Vandy’s WRVU Now NPR’s Classical 91 One

    Jennifer Brooks of The Tennessean writes of the switch from the eclectic university station to Nashville Public Radios purchase to begin an all-classical station at 91.1:

    Tuesday saw a massive shuffling of Nashville’s nonprofit radio stations.

    Nashville Public Radio bought Vanderbilt University’s beloved WRVU student radio.

    The student radio station, with its signature call letters, is moving to an all-online format, while public radio will use the new frequency to increase its offerings — all-talk on WPLN and all-classical on the newly created Classical 91.1, the spot on the dial that WRVU occupied for almost 60 years.

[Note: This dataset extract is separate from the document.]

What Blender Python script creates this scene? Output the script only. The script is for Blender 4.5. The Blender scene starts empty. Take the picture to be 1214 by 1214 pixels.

    At midnight, WRVU went off the air for the first time since 1953. From now on, the estimated 30,000 listeners a month who tuned into the offbeat college station will click on wrvu.com to listen.

    Meanwhile, classical music fans outraged when WPLN dropped classical music from its daytime roster in 2009 will have an entire station to themselves.

    The $3.35 million sale allows Vanderbilt Student Communications to retain the WRVU name and to switch to an all-online format. The student communications group pushed ahead with the sale, despite protests from the station’s fans, arguing that college students today look to the Internet, not the radio, for their music.

    “Our assumption is that people who are dedicated to this really eclectic, unique station will keep tuning in,” said Mark Wollaeger, Vanderbilt University English professor and chair of the Vanderbilt Student Communications board of directors.

    For the time being, the station will be broadcasting only automated music, with no live DJs — a move Wollaeger said would give Vanderbilt Student Communications a chance to renovate the studios.

    By September, WRVU will be broadcasting in high-definition, which will allow drivers with HD radios to pick up the station in their cars once again.

    “The change, in the long term, will not seem as great as it does right now,” he said.

    The proceeds from the sale will be used to establish an endowment to support student communications and Vanderbilt’s campus media.

    Heartbroken WRVU fans greeted news of the sale like a death in the family.

    “It’s completely shocking. It happened so quickly,” said Sharon Scott, a former WRVU DJ and station general manager, who helped organize WRVU Friends and Family, a group that has worked for months to stop the rumored sale.

    “WRVU gives — or gave, I need to start watching my tenses — the community a voice in Nashville.”

    PUNK TO PERSIAN

    WRVU has been a constant presence at the bottom of the FM radio dial for generations of Nashvillians. At any given time, listeners might tune in and hear “everything from punk to Persian to the Delta blues” playing, Scott said.

    Or just a Vanderbilt student or professor speaking across the radio waves, getting a message out to the community.

    For WPLN President Rob Gordon, the sale was a once-in-a-lifetime opportunity. The public radio station had long wanted to separate its news and music offerings, but there were no open spaces on Nashville’s radio dial.

    “We’d have people call in and say, ‘It’s Saturday afternoon, I was wondering if Mubarak had resigned and I turn on WPLN and you’re playing opera,’ ” Gordon said.

    When rumors of a potential sale of the Vanderbilt station began circulating two years ago, “We got very excited. We just viewed it as an opportunity.”

    Vanderbilt Student Communications has been floating the idea of a radio station sale for more than a year, but no one knew who the buyer would be.

    Only another nonprofit could buy a campus station, and several other campus radio stations nationwide, including at universities in San Francisco and Tulsa, have been sold to Christian broadcasting stations.

    WPLN has an agreement to purchase with the VSC and can file with the Federal Communications Commission anytime in the next 18 months.

    When that happens, the public will have the opportunity to share their opinions, or protest the sale, directly to federal regulators.

    Meanwhile, fans of the campus radio station are still reeling from their loss, and furious at the university that they feel cut them out of the decision-making process.

    Over the past year, supporters have rallied, protested, held fundraisers and secured endorsements from celebrities such as Chuck D of Public Enemy.

    “I’m physically sickened,” said WRVU DJ Ashley Crownover, whose show, Set Records to Stun, features the lesser-known musical gems of the ’60s, ’70s and ’80s.

    “I’ve been listening to WRVU since I was in my teens. It seems so impossible that this could happen in a place called Music City.”